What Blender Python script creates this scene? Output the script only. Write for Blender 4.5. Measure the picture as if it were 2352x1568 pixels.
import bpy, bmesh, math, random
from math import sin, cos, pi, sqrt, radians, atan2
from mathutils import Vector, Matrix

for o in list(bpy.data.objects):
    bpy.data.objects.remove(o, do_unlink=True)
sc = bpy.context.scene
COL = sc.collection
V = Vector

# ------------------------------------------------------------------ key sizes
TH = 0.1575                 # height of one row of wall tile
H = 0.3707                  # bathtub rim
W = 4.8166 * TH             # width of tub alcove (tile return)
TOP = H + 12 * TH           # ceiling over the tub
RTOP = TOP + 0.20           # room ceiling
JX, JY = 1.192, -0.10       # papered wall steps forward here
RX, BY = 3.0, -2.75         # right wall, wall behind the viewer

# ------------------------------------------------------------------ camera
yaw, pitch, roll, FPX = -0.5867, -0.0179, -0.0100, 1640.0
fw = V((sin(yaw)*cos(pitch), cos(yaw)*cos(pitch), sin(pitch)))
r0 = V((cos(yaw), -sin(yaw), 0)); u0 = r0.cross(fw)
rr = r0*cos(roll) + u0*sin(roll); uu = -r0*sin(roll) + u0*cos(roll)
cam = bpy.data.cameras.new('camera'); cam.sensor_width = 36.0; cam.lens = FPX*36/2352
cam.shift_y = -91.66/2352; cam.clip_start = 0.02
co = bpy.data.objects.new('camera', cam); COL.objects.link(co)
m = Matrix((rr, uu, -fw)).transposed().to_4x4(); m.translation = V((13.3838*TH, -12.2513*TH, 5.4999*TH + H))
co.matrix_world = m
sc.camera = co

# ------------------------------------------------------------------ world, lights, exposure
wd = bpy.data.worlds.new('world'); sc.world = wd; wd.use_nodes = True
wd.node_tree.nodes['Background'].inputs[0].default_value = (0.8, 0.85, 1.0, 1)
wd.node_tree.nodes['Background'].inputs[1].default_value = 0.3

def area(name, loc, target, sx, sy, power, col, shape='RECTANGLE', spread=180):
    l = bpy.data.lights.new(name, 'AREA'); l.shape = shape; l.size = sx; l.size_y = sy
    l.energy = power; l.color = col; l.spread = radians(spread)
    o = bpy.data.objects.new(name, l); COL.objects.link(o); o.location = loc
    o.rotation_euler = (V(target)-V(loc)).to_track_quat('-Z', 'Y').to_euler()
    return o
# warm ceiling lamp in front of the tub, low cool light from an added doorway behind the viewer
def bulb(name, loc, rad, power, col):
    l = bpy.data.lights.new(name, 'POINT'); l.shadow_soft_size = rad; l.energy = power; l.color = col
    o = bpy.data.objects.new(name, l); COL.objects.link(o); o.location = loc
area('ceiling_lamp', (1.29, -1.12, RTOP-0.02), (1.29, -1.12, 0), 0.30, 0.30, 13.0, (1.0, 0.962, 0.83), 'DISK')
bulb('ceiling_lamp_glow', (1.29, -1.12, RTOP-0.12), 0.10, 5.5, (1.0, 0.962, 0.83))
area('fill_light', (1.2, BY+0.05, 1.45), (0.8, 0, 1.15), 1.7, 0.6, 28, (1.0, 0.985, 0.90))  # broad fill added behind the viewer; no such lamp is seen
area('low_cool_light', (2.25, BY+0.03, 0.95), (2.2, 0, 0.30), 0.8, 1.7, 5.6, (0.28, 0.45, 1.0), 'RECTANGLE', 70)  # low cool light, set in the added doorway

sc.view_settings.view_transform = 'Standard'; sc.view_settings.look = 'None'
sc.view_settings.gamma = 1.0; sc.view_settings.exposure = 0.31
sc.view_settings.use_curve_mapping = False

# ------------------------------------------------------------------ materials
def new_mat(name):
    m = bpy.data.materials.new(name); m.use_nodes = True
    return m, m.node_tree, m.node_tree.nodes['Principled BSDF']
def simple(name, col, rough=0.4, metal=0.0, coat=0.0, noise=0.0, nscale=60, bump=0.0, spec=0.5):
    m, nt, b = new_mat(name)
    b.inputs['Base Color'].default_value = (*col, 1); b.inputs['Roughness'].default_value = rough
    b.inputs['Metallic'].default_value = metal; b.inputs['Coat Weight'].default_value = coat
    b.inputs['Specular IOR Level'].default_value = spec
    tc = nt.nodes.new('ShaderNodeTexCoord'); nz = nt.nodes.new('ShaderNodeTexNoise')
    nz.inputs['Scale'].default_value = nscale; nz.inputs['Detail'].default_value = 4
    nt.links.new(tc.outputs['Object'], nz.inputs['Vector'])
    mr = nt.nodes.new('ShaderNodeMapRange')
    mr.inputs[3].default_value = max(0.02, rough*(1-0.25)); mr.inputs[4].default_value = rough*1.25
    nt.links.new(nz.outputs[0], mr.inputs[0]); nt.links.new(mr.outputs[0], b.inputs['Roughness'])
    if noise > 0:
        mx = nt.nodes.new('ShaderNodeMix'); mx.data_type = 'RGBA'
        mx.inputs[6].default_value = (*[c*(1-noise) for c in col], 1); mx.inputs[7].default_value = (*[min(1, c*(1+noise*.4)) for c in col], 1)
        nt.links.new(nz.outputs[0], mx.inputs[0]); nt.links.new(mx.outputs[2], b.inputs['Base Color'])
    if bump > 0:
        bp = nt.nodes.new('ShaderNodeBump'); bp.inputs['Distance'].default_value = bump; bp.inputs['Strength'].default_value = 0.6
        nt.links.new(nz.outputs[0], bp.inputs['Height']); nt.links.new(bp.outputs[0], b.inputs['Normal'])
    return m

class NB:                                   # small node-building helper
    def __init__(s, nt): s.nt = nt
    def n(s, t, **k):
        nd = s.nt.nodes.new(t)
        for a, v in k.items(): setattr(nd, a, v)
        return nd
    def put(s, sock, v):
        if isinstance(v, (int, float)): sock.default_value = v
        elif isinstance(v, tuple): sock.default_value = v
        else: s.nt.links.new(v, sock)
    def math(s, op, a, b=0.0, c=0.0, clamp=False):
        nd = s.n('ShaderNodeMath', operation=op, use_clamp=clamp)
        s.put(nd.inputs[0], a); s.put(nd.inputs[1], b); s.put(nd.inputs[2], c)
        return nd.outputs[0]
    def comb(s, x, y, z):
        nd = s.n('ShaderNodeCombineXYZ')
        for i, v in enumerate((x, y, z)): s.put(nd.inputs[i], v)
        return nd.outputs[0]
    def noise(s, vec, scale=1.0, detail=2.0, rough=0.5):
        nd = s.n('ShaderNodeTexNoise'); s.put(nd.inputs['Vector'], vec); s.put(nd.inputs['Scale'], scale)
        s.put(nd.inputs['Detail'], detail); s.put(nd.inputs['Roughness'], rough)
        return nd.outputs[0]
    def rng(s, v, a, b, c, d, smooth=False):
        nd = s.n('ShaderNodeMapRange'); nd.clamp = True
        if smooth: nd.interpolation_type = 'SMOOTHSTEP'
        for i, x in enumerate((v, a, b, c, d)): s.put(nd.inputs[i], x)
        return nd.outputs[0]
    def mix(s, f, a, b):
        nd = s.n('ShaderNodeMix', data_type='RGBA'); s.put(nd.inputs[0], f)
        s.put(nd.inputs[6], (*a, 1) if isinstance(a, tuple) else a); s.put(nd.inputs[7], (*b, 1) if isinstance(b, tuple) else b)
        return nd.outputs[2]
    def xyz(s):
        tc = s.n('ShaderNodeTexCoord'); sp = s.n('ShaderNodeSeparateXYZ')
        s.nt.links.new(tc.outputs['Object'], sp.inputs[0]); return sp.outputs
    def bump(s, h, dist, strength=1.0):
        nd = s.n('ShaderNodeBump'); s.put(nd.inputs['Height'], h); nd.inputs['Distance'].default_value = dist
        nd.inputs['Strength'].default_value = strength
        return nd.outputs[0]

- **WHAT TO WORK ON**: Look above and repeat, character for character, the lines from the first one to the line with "RX, BY = 3.0, -2.75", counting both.

- **RESULT OF THIS EXERCISE**:
What Blender Python script creates this scene? Output the script only. Write for Blender 4.5. Measure the picture as if it were 2352x1568 pixels.
import bpy, bmesh, math, random
from math import sin, cos, pi, sqrt, radians, atan2
from mathutils import Vector, Matrix

for o in list(bpy.data.objects):
    bpy.data.objects.remove(o, do_unlink=True)
sc = bpy.context.scene
COL = sc.collection
V = Vector

# ------------------------------------------------------------------ key sizes
TH = 0.1575                 # height of one row of wall tile
H = 0.3707                  # bathtub rim
W = 4.8166 * TH             # width of tub alcove (tile return)
TOP = H + 12 * TH           # ceiling over the tub
RTOP = TOP + 0.20           # room ceiling
JX, JY = 1.192, -0.10       # papered wall steps forward here
RX, BY = 3.0, -2.75         # right wall, wall behind the viewer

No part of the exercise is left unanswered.